6. A gypsum aqueous suspension having Brookfield viscosity at 25°C and 100 rpm comprised between 100 and 1,000 mPa*s containing: a. from 60 to 85% by weight of calcium sulphate dihydrate (Ca₂SO₄.2H₂O) having particle size between 35 and 60% by weight below 2 micron; b. from 0.1 to 2.0% by weight of an acrylic sulphonated polymer, or of an acrylic carboxylated polymer or of a polynaphthalene sulphonate; c. from 0.1 to 1.0% by weight of an organic polyphosphonate.

7. The gypsum aqueous suspension according to claim 6 having Brookfield viscosity, at 25°C and 100 rpm, between 100 and 500 mPa*s.

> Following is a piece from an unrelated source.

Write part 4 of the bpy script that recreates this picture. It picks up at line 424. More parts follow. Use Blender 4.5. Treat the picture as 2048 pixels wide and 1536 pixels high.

8. The gypsum aqueous suspension according to claim 6 or 7 containing from 0.1 to 2.0% by weight of a polynaphthalene sulphonate.

9. The gypsum aqueous suspension of claim 8 where the polyphosphonate is selected among: aminotri(methylene-phosphonic acid), aminotri(methylene-phosphonic acid)pentasodium salt, 1-hydroxyethylidene-1,1-diphosphonic acid, 1-hydroxyethylidene-1,1-diphosphonic acid tetrasodium salt, diethylenetriamine penta(methylene phosphonic acid)pentasodium salt, diethylenetriamine penta(methylene phosphonic acid)trisodium salt, hexamethylene diamine tetra(methylene phosphonic acid), hexamethylene diamine tetra(methylene phosphonic acid)potassium salt, and mixtures thereof.